When I think of the “art of suspense,” I remember an essay I read in The New York Times a few years ago. The piece was by another writer of suspense thrillers, Lee Child, author of the Jack Reacher series. In his essay, Child laid out his deceptively simple method for creating suspense. Child says he’s asked frequently how to create suspense, and he compares it to the question, “How do you bake a cake?” Both of these questions, writes Child, are too indirect. They miss the point. Instead, we should ask, “How do you make your family hungry.” And the answer? “You make them wait four hours for dinner.”

The application of this lesson, in fictional terms, means that Child opens up a ton of questions in his narratives—then waits to reveal the answers. And, whenever he gives readers the answer to a question, he asks another one. These questions act like Reese’s Pieces in the movie ET—they keep the reader inching along, sentence by sentence, paragraph by paragraph, page by page.

These mysteries don’t have to be epic, like the identity of a murderer. They could be small, the recognition of a face in a crowd—the face of a woman who isn’t identified for another page. Or, a bump in the next room, a sound whose source isn’t revealed for several paragraphs. Or a trauma that happened to the protagonist as a child, that is merely hinted at for the first 100 pages. This lesson can and should be applied to the writing of fiction, whether you’re writing crime or romance or literary novels.

Child has given us a nifty trick here, and a useful one, but for me, this isn’t the main way that an author should create suspense. To me, suspense—like almost everything else in fiction writing—should be derived from character. What I mean is, fictional protagonists should have, at their core, a conflict so dynamic that it keeps readers turning pages to see whether that internal tension is going to snap.

Take a novel like The Great Gatsby—not really considered a suspense novel, yet readers have been turning the pages for almost a century. Why? Because they want to see if Gatsby will attain his ultimate goal of winning Daisy Buchanan’s heart, yes. But more than that, it’s what Daisy means. Winning Daisy would represent, for Gatsby, the final sloughing off of his hardscrabble past, when he was the penniless James Gatz of North Dakota.
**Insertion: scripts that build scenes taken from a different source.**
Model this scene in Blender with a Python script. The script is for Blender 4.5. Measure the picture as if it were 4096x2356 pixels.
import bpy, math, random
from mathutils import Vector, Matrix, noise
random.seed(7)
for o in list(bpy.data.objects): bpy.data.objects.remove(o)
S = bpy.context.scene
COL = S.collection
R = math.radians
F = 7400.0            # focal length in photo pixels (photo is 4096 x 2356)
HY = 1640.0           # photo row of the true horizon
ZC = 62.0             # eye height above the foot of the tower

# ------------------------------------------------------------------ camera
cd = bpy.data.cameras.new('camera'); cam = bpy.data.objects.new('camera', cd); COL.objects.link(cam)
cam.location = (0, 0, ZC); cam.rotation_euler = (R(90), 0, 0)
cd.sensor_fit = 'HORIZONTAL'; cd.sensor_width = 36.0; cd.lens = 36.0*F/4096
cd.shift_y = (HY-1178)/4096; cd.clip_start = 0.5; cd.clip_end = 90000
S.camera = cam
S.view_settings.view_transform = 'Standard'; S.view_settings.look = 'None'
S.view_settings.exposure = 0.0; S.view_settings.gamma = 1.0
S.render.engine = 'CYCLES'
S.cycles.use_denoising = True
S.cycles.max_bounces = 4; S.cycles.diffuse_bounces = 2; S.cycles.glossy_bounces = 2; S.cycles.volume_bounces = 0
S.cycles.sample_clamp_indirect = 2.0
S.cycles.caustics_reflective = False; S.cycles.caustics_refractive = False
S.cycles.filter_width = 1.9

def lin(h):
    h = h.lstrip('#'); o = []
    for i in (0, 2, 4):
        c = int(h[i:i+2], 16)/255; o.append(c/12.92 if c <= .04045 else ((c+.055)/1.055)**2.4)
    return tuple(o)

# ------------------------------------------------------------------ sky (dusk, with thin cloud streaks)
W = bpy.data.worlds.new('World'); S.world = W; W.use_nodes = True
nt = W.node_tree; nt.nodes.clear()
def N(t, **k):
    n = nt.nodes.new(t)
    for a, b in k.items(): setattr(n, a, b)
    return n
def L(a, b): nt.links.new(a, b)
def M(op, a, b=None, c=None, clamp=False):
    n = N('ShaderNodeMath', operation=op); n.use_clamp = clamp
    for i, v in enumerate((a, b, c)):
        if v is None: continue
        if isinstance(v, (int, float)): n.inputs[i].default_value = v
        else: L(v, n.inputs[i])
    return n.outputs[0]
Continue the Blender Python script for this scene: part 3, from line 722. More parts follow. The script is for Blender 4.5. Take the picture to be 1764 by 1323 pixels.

Fitzgerald’s novel hums like a taut wire, with the tension between Gatz and Gatsby, those opposite personas who come to represent past and future, truth and lies, poverty and wealth, and so much more. The conflict within that character is an eight-cylinder suspense engine, and it has propelled The Great Gatsby into the pantheon of America’s finest novels. Read Fitzgerald and witness a master at the art of suspense.